Carry The Colgate Torch

Imagine yourself 20 years from now – a proud Colgate alumnus/a, perhaps married, perhaps the mother or father of adolescent kids. I know it’s a scary thought to think of yourself as a middle-aged parent when today your primary worries include what exams you have to cram for or what you are going to wear to the fraternity party tonight. Fast forward 20 years. Imagine yourself in my shoes, a stay-at-home busy mom of two young daughters who are excited to make their first trip to their mother’s alma mater – the hallowed gates of Colgate University.

My older daughter, age 10, having met many current Colgate students who spent their summers interning in Cleveland through the Summer on the Cuyahoga program, has started to ask questions like “What’s college really like?” and “What’s so special about Colgate?” She knows that Mom spends a lot of time volunteering for Colgate: planning events for these summer interns, as well as Cleveland alumni, and leaving home three times a year to spend the weekend at Colgate for Alumni Board meetings. But she wants to get more in depth. She wants to know how I spent my four years at Colgate and why is it that I love the school the way I do. That’s why I’m packing the SUV and road-tripping to Colgate for a mother-daughter bonding weekend. It leaves me with the task, though, of determining how to share my beloved alma mater with my daughters – trying to capture the “spirit that is Colgate” in less than 48 hours.

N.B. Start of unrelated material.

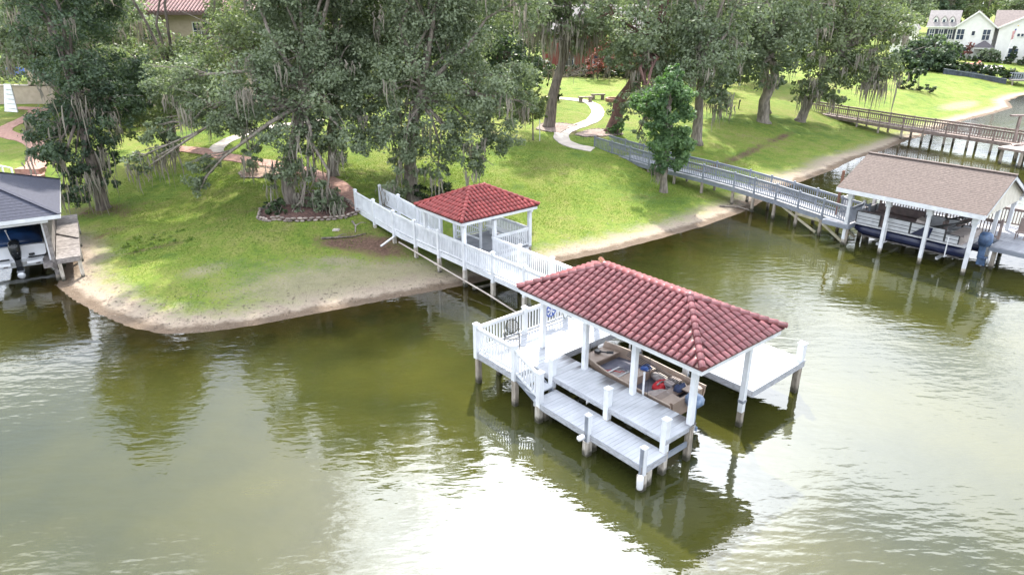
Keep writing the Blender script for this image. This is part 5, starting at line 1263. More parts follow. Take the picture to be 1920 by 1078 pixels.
shrub('topiary', 'clipped two tier topiary on the sunlit slope', 'topiary', [(55.6,102.6,.5,1.0),(57.2,102.0,.5,1.0),(58.8,101.4,.45,.9),(56.6,102.4,2.2,1.1),(57.6,102.2,2.2,.9)], .32, 26, leaf_shrub, seed=6)
shrub('shrub', 'low ivy mound at the foot of the reddish leaning trunk', 'shrub', [(9.3,63.0,.5,.6),(9.8,62.8,.9,.6),(8.8,63.1,.3,.5)], .2, 22, leaf_bright, seed=7)
shrub('hedge', 'dark clipped hedge at the back of the central lawn', 'hedge', [(4+1.5*k,104.5-.2*k,.8,1.2) for k in range(10)], .36, 20, leaf_shrub, seed=8)
shrub('flowering_shrub', 'tall shrub with coral pink flowers against the red brick house', 'shrub', [(12,101,3.6,1.6),(13.4,101.5,2.4,1.5),(11.2,101,1.8,1.3),(13.0,101,5.0,1.3)], .34, 16, leaf_pink, seed=9)
shrub('shrub', 'bushy mid green shrub under the mossy oak by the curved path', 'shrub', [(2.0,71,.9,1.3),(.4,72,1.0,1.5),(-1.4,72,1.2,1.6),(3.6,72.5,.6,.9)], .27, 20, leaf_dark, seed=10)
shrub('shrub', 'small dark pointed shrub at the bend of the pale path', 'shrub', [(5.2,80.6,.5,.5),(5.2,80.6,1.2,.45),(5.2,80.6,1.8,.3)], .25, 20, leaf_shrub, seed=11)
shrub('hedge', 'low clipped hedge between the sloping lawn and the swimming pool', 'hedge', [(73.0+1.0*k,124.0-.36*k,1.15,1.35) for k in range(12)], .42, 24, leaf_shrub, seed=12)
FH = Frame(91.2, 146.0, -32.0)
def fh(x, y, z, r_): w_ = FH.w((x, y, 0)); return (w_.x, w_.y, z, r_)
for k, x in enumerate((7.0, 9.4, 12.0)):
    shrub('conical_shrub', ['clipped conical shrub nearest the flagpole', 'clipped conical shrub in the middle of the three by the cream house wall', 'clipped conical shrub farthest right by the cream house wall'][k], 'shrub', [fh(x,-3.2,.9,1.0),fh(x,-3.2,1.9,.75),fh(x,-3.2,2.8,.45)], .42, 26, leaf_shrub, 'clipped conical shrubs by the cream wall', 20+k)
shrub('shrub', 'dark bushy shrub left of the red flowers by the porch', 'shrub', [fh(-2.6,-2.6,1.6,1.7),fh(-4.2,-2.4,1.2,1.4),fh(-5.8,-1.6,1.1,1.3)], .45, 24, leaf_dark, seed=24)
shrub('flowering_shrub', 'red flowering shrub by the white house porch', 'shrub', [fh(-.4,-3.0,1.3,1.0),fh(-.2,-3.0,2.6,.8)], .42, 18, leaf_pink, seed=25)
shrub('shrub', 'spreading silvery shrub in front of the small dark porch roof', 'shrub', [fh(3.2,-4.2,1.5,1.6),fh(4.4,-4.4,1.1,1.3),fh(2.2,-4.2,1.0,1.1)], .45, 22, leaf_oak, seed=26)
shrub('hedge', 'low dark hedge along the foot of the white house garden', 'hedge', [fh(-4+1.5*k,-5.4,.35,.95) for k in range(13)], .42, 20, leaf_shrub, seed=36)
shrub('shrub', 'reddish bromeliad bed plant at the foot of the pale garden wall', 'shrub', [(-47.2,73.4,.4,.7),(-46.4,73.0,.4,.6)], .3, 14, leaf_dark, seed=27)
shrub('shrub', 'sparse scrubby bush in the stone ringed bed beside the pale path', 'shrub', [(-18.6,48.9,.4,.5),(-18.0,48.6,.4,.45),(-18.4,49.4,.7,.4)], .17, 10, leaf_oak, seed=28)
for k, (x, y) in enumerate(((-33.5,64.5),(-40.5,62.0))):
    shrub('shrub', ['yellow green bush below the tan house', 'dark low bush inside the bend of the brick path'][k], 'shrub', [(x,y,1.0,1.5),(x+1.6,y-.3,.9,1.3),(x-1.5,y+.3,.8,1.2)], .27, 18, [leaf_pale, leaf_dark][k], seed=29+k)
# ------------------------------------------------------------------ paths, beds, garden things
def ribbon(name, pts, wd, mat, lift=.05, kind='structure'):
    P = [Vector((x, y, 0)) for x, y in pts]; fine = []
    for i in range(len(P)-1):
        p0, p1, p2, p3 = P[max(0,i-1)], P[i], P[i+1], P[min(len(P)-1,i+2)]
        n = max(2, int((p2-p1).length/.5))
        for k in range(n):
            t = k/n; fine.append(.5*((2*p1)+(p2-p0)*t+(2*p0-5*p1+4*p2-p3)*t*t+(-p0+3*p1-3*p2+p3)*t**3))
    fine.append(P[-1]); mb = MB(); rings = []
    for i, p in enumerate(fine):
        d = (fine[min(i+1,len(fine)-1)] - fine[max(i-1,0)]).normalized(); nrm = Vector((-d.y, d.x, 0))
        w_ = wd/2*(1+.04*math.sin(i*1.7)); a_, b_ = p + nrm*w_, p - nrm*w_
        za, zb = gz(a_.x,a_.y)+lift, gz(b_.x,b_.y)+lift; zc = gz(p.x,p.y)+lift
        rings.append([(a_.x,a_.y,za-.3),(a_.x,a_.y,za),(p.x,p.y,zc+.01),(b_.x,b_.y,zb),(b_.x,b_.y,zb-.3)])
    mb.loft(rings); o = link(name, mb.mesh(name, mat)); o['kind'] = kind; return o
brick_path = M('brick_path', (.42,.25,.20), (.28,.15,.12), 5, .9, bump=.3)
ribbon('path', [(6.6,57.0),(5.5,57.6),(4.6,59.1),(4.3,61.3),(4.8,63.8),(6.3,66.3),(7.7,68.8),(8.6,72),(9.0,75),(8.8,78.6),(7.5,80.9),(5.8,82.2),(3.6,83)], 1.35, concrete)
ribbon('brick_path', [(-9.0,40.9),(-11.0,44.1),(-12.3,45.8),(-14.1,48.0),(-18.1,51.1),(-21.2,53.1),(-25.1,55.8),(-28,56.5)], 1.3, brick_path)
ribbon('brick_path', [(-23.5,55),(-23.9,58),(-22,63),(-18,67)], 1.2, concrete)
ribbon('brick_path', [(-52,74.5),(-49.0,73.4),(-47.0,68.2),(-46.4,64.5),(-44.6,61.8),(-41.0,59.4),(-38.2,56.5),(-36.6,53.5),(-35.2,50.6),(-34.2,48.4)], 1.5, brick_path)
ribbon('brick_path', [(-49.0,73.4),(-44,74.6),(-39,74)], 1.5, brick_path)
bs = Thing('brick_steps', 'short flight of red brick steps at the end of the left garden path', 'steps', WORLD, (-34.6,49.6,gz(-34.6,49.6)))
for k in range(3):
    x, y = -35.4+.45*k, 50.6-.9*k; z = gz(x, y)+.36-.10*k
    bs.part('step', MB().box(x-.9,x+.9,y-.4,y+.4,z-.5,z), brick_path, porg=(x,y,z))
def stones(th, pts, rows=2, closed=False, sz=.32):
    base = [MB().ell((0,0,0), (.5,.34,.26), 7, 5) for _ in range(4)]; ms = []
    for i, b in enumerate(base):
        r_ = random.Random(i); b.v = [tuple(c*(1+r_.uniform(-.16,.16)) for c in v) for v in b.v]; ms.append(b.mesh('stone', stone_mat))
    P = [Vector((x, y, 0)) for x, y in pts]
    if closed: P.append(P[0])
    for i in range(len(P)-1):
        L = (P[i+1]-P[i]).length; n = max(1, int(L/sz))
        for k in range(n):
            p = P[i].lerp(P[i+1], (k+.5)/n)
            for j in range(rows):
                pp = p + Vector((random.uniform(-.04,.04), random.uniform(-.04,.04), 0)) + (P[i+1]-P[i]).normalized()*(sz*.5*(j%2))
                g_ = gz(pp.x, pp.y); s_ = sz*random.uniform(.9,1.15)
                ang = math.atan2(P[i+1].y-P[i].y, P[i+1].x-P[i].x)+random.uniform(-.25,.25)
                th.inst('stone', ms[random.randrange(4)], (pp.x, pp.y, g_+.05+.14*j), (random.uniform(-.15,.15), random.uniform(-.15,.15), ang), scale=(s_, s_*.8, s_*.75))
def bed(name, label, poly, rows, closed=True, soil=mulch, skip=0):
    cx, cy = sum(p[0] for p in poly)/len(poly), sum(p[1] for p in poly)/len(poly)
    t = Thing(name, label, 'flower bed', WORLD, (cx, cy, gz(cx, cy)))
    mb = MB(); R_ = 5; n = len(poly); vs = []
    for k in range(R_+1):
        f = k/R_
        for (x, y) in poly:
            X, Y = cx+(x-cx)*f, cy+(y-cy)*f; vs.append((X, Y, gz(X, Y)+.06+.07*(1-f)))
    mb.v = vs
    for k in range(R_):
        for i in range(n): mb.f.append((k*n+i, k*n+(i+1)%n, (k+1)*n+(i+1)%n, (k+1)*n+i))
    t.part('soil', mb, soil)
    stones(t, poly[skip:], rows, closed); return t
bed('planter_bed', 'mulched planter ringed with stacked tan stones round the oak near the pier', [(-15.3,40.9),(-14.95,39.6),(-14.2,38.85),(-12.9,38.5),(-11.9,38.7),(-11.2,38.9),(-9.9,39.35),(-9.15,40.0),(-9.9,41.4),(-11.2,42.9),(-13.0,43.2),(-14.6,42.5)], 2)
bed('planter_bed', 'small stone ringed bed on the sunny lawn beside the pale path', [(-19.6,49.2),(-18.8,47.9),(-17.4,47.5),(-16.2,48.0),(-17.0,49.2),(-18.6,50.2)], 1, soil=M('straw', (.34,.24,.18), (.18,.12,.09), 6, .95))
bed('planter_bed', 'grey mulch bed round the foot of the leaning mossy oak', [(2.2,64.2),(3.2,63.2),(4.3,62.8),(5.0,64.6),(6.2,66.6),(4.6,67.0),(2.8,66.4)], 1, soil=M('grey_mulch', (.30,.23,.20), (.16,.12,.105), 5, .95))
bed('planter_bed', 'grey mulch bed inside the bend of the path under the reddish leaning trunk', [(5.6,62.4),(6.4,61.4),(8.4,62.2),(10.0,63.0),(9.6,64.8),(7.8,65.0),(6.6,64.0)], 1, soil=MATS['grey_mulch'])
bed('planter_bed', 'dark triangular bed edged with pale stones inside the curve of the brick path', [(-44.5,66.5),(-42,64.0),(-39.6,63.0),(-39.5,66.5),(-42.5,68.5)], 1)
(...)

Where should I take them first – the Student Activities Office (now known as the Center for Leadership and Student Involvement) where I worked 20 hours a week planning Pub events and helping club leaders? Or how about Lawrence Hall, where I struggled almost daily through my mathematical economics classes? What about Bryan Complex, where I spent countless late nights hanging with my friends and trying to find time for a quick Sunday afternoon nap? Should I forgo the trip down Broad Street to my favorite fraternity haunts, punctuated by behavior one might not want to share with an impressionable pre-teen daughter?

What about a stop at Taylor Lake, the site of my memorable “first collegiate kiss” with a senior Colgate Thirteener (that might just gross out my seven year old)? I’ve determined that the Pizza Pub and New York Pizzeria for wings and slices are must-stop culinary delights that I need to share with my girls. Even if they did contribute to my freshman fifteen, those landmarks are as much a part of my Colgate history as any faculty member, friendship or fraternity party.

I hope I can capture why it is that I love Colgate the way I do, why I choose to volunteer my precious time for a school that is 400 miles away and from which I graduated 20 years ago this year. I hope to instill in my daughters a deep appreciation for the lifelong relationship that can develop when you graduate from an institution like Colgate. They see the countless hours that I spend on the phone calling fellow alumni to encourage them to come hear President Chopp speak with local alumni. They see the pile of Colgate napkins and nametags in my closet, ready for the next gathering of Cleveland students ready to welcome Colgate into their lives. Now I am proud to be able to show them all the beauty and spirit behind Colgate.

I hope that you, too, will find yourself volunteering for Colgate after you graduate – as an admissions volunteer, class gift agent, career mentor, club officer, class notes editor or Reunion committee member, whatever it is that you become passionate about. Maybe then you will find yourself returning to campus as a proud alumnus and sharing that passion with your sons and daughters. Your involvement as a graduate will ensure that the Colgate spirit lives on for the next generation.